I don't do enough reviews these days so I've decided to post my thoughts on intriguing things as I find or revisit them. Anything relevant to the blog that seems worth looking at.

Here's a classic to start. Incredibly, John Till at Fate SF just posted his own review of it.

Stalker (1979)

A film adaptation of a Russian SF novel, Roadside Picnic; directed by Andrei Tarkovsky.

One man leads two others into a mysterious, militarily quarantined Zone - an overgrown ruined landscape, possibly struck by a meteorite, possibly the site of an extraterrestrial stopover, a form of roadside picnic - hoping to reach a chamber believed to grant wishes.

This is one of the most old school D&D films I've seen, without being related to D&D in any overt way, and it has a rich, dense terrain that might surprise and inspire wargamers too. The central location - the landscape of the Zone - is arguably at the heart of the film.


Average shot length is long and many of the views are conflictingly beautiful; a few are revelatory. One short sequence soon after the arrival in the Zone may even express the essences of novel and film in just a few seconds. It may be a lethal beauty too if the location really did poison crew members. Many images show or suggest the action and interactions of water, and the effects of this in some cases appear almost otherworldly.

Dialogue is light then heavy by turns, and reflects the region and era, in this case the eastern bloc of the 1970s, part of an ongoing debate on life there, and indirectly human nature. I have a lot of time for this in general, but here I'd argue it adds very little, and covers ground covered
better elsewhere, largely distracting from the magic of the site and situation. I'd say the long tracking shot over the water as the group rests says far more than much of the back and forth, or a key monologue, and is almost a film in itself.



Certain decisions, and partly the stylisation, mean that much of the journey seems to me messily loose, lacking in tension; the one detail I thought was outstandingly creepy is more or less ignored by the characters. But taking a long view this detail is also optimistic, and true to the underlying continuities seen in the film. One or two elements, like the tactical nuke, seem out of place, even if the language did later extend to the exclusion zone at Chernobyl, and inspire the PC game S.T.A.L.K.E.R. The overall feel is more that of an experimental play than a feature film, and that may have been deliberate.

If this lack of tension was intended - and I'm not convinced - it would more strongly imply a particular reading, that there is no wish-granting chamber in the sense it's understood by the Writer and Professor. But this reading may be undermined by the final scene, one that's arguably the only element classifying the film as SF, even if the implications of the event shown seem at odds with the sensitivities of the film as a whole. What could any new technology achieve in light of the failings of the existing, presented on screen?

But this scene itself is undermined in the way the fourth wall is broken just before: could the whole film be a projection of a wife's disappointment in a husband, and a mother's hopes for a daughter? Or is the final scene a variant first reading, with the daughter living out a fantasy? What are the trains carrying? Where? What are our screens showing?

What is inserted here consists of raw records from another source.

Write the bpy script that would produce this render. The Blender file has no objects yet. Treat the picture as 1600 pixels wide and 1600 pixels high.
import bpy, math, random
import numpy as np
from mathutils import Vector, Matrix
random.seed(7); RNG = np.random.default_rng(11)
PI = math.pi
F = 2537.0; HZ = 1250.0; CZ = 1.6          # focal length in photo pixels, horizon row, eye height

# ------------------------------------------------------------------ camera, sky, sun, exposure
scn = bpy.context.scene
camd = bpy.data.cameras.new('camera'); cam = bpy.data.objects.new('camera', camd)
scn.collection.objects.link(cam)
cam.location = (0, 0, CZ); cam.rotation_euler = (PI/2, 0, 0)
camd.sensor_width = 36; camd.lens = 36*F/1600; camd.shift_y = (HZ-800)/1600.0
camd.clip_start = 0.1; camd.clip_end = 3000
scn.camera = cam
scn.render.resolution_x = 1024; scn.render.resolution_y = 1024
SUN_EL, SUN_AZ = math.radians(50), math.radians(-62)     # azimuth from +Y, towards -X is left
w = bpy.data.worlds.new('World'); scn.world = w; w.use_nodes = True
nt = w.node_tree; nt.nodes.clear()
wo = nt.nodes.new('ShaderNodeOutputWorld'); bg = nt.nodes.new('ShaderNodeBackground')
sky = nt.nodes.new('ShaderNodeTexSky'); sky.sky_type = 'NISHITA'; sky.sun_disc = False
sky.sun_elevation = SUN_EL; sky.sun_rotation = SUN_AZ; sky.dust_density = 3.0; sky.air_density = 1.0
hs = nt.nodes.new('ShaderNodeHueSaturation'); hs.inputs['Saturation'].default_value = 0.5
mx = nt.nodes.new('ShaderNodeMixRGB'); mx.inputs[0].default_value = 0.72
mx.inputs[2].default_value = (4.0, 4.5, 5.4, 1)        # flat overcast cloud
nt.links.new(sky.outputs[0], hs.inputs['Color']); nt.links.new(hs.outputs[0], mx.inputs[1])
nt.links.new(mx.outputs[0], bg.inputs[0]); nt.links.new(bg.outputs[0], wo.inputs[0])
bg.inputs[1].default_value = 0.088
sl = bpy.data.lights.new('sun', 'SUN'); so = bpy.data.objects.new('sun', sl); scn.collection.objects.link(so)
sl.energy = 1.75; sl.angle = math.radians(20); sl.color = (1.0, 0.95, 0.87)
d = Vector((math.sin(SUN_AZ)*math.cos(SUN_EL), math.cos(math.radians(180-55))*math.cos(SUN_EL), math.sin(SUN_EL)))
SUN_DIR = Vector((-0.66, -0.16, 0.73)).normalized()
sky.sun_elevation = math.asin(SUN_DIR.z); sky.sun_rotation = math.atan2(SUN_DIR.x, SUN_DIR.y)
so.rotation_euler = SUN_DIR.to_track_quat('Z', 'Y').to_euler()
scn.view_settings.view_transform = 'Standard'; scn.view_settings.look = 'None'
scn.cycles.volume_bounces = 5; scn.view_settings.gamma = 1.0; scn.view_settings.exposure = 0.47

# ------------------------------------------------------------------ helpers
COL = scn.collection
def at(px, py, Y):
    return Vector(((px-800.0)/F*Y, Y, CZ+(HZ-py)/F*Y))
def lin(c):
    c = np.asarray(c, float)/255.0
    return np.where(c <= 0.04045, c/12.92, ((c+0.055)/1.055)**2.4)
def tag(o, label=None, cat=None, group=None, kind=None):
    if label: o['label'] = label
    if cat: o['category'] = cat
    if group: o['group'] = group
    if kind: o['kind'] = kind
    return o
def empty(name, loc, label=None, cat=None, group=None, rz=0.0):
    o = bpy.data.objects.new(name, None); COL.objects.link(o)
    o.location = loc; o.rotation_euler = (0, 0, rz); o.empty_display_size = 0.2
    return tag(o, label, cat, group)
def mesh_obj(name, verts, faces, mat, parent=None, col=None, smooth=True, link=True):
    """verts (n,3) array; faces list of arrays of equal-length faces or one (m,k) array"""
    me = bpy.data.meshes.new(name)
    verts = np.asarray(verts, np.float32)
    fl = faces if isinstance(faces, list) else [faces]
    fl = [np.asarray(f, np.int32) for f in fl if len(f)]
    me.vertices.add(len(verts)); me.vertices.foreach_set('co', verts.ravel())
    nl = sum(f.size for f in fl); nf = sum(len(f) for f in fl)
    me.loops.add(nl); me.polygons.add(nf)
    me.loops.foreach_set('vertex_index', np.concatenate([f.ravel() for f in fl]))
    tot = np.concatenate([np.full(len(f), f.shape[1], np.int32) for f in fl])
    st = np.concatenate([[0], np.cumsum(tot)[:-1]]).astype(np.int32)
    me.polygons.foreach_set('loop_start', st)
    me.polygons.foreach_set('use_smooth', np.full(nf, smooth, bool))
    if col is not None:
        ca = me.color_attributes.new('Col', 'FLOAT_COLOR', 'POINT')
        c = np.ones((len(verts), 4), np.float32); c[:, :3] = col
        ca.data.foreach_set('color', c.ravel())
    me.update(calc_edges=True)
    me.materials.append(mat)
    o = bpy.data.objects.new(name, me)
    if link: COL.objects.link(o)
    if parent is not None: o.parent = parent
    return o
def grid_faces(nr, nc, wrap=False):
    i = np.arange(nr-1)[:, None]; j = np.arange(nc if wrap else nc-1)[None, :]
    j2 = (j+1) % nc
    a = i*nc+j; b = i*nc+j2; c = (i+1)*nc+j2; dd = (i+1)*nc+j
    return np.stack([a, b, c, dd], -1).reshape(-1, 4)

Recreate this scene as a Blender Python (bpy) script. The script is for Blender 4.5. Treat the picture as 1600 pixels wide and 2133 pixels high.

In summary, a fine way to spend a couple of hours. The style may grate and the content might be patchy, but the suggestion and the vast space for reflection are the substance.

I'll also offer a few starting points for further exploration of the ideas, aspects or moods: in this case, I'd say look at Roadside Picnic, The Captive Mind by MiƂosz, All The Anne Franks, The Wizard of Oz of 1939, "The Secret Life of Walter Mitty", Matilda, Life After People, Solaris - the novel and the second film adaptation - and Picnic at Hanging Rock.